Philosophically, Republicans and their base aren't big fans of government, so they aren't as motivated as Democrats to keep the trains running.

Add it all up, and Republicans can be content to say no to the gas tax and no to the health care tax — no, no, no, and no need to trade for anything.

There are risks to this approach, however.

Charlie Weaver, executive director of the Minnesota Business Partnership, has been around for decades. He noted the power of the governor after May 20, when the Legislature is required to recess for the year. "He's got the podium. He's got the platform to control the message more than the House and Senate."

Gov. Tim Walz, who probably has decent approval ratings and is a solid communicator, will be able to dominate the narrative in the days and weeks after the Legislature goes home.

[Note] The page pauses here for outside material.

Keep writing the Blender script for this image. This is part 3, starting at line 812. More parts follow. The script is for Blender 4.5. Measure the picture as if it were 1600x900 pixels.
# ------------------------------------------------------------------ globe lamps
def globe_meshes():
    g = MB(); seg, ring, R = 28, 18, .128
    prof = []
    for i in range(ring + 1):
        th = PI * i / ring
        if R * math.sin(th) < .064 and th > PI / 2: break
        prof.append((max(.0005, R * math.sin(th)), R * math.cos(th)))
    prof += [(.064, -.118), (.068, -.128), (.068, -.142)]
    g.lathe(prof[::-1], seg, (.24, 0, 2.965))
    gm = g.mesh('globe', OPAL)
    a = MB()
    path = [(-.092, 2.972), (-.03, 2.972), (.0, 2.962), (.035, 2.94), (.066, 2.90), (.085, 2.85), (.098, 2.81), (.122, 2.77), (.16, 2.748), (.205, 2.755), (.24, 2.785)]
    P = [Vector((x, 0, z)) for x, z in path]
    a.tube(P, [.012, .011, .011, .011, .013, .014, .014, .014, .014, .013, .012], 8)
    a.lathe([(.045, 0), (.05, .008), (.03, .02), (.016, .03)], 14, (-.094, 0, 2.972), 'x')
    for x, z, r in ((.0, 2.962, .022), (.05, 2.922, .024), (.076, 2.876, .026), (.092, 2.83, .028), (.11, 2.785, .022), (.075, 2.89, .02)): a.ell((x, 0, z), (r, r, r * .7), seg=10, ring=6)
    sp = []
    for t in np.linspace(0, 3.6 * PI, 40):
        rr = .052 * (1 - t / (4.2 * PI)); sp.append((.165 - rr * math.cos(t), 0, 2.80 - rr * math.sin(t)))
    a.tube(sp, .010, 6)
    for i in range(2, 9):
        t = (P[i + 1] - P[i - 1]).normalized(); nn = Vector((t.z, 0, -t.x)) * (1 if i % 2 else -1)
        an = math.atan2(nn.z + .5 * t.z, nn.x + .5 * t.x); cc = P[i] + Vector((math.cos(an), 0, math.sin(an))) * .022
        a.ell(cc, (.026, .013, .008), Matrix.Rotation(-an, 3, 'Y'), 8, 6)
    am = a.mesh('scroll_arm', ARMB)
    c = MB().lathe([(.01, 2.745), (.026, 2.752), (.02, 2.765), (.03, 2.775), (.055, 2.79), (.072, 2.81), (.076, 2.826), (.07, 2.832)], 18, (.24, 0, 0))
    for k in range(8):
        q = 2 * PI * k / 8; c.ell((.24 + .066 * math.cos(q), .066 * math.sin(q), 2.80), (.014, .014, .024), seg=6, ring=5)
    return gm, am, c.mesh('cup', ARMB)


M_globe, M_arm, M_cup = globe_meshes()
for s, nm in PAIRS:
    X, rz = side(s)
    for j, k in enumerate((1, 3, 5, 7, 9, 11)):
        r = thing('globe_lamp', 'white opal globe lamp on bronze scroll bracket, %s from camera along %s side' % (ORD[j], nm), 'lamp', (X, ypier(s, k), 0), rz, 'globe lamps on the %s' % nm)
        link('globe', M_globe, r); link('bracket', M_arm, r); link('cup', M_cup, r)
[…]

Then look for GOP senators in swing districts to begin getting anxious as state parks prepare for a shutdown and school districts warn of staff cuts because they don't know how much money they'll have.

Only the governor can call the Legislature into a special session once it recesses for the year, which gives him still more leverage.

The new DFL majority in the House believe they are in a good spot, too.

State Rep. Ryan Winkler, D-Golden Valley, cited previous government shutdowns both here and in Washington that never seem to redound to the GOP's benefit. "I don't know why they think saying no to everything is going to benefit them," said Winkler, the House majority leader. "Unless they hope to do a repeat of 2011," he said, referring to the lengthy government shutdown during the first year of then-Gov. Mark Dayton's tenure. Republicans came away with a zero tax increase.

"Tim Walz is not Mark Dayton," Winkler said.

Also, Republicans lost both chambers of the Legislature in the next year's election.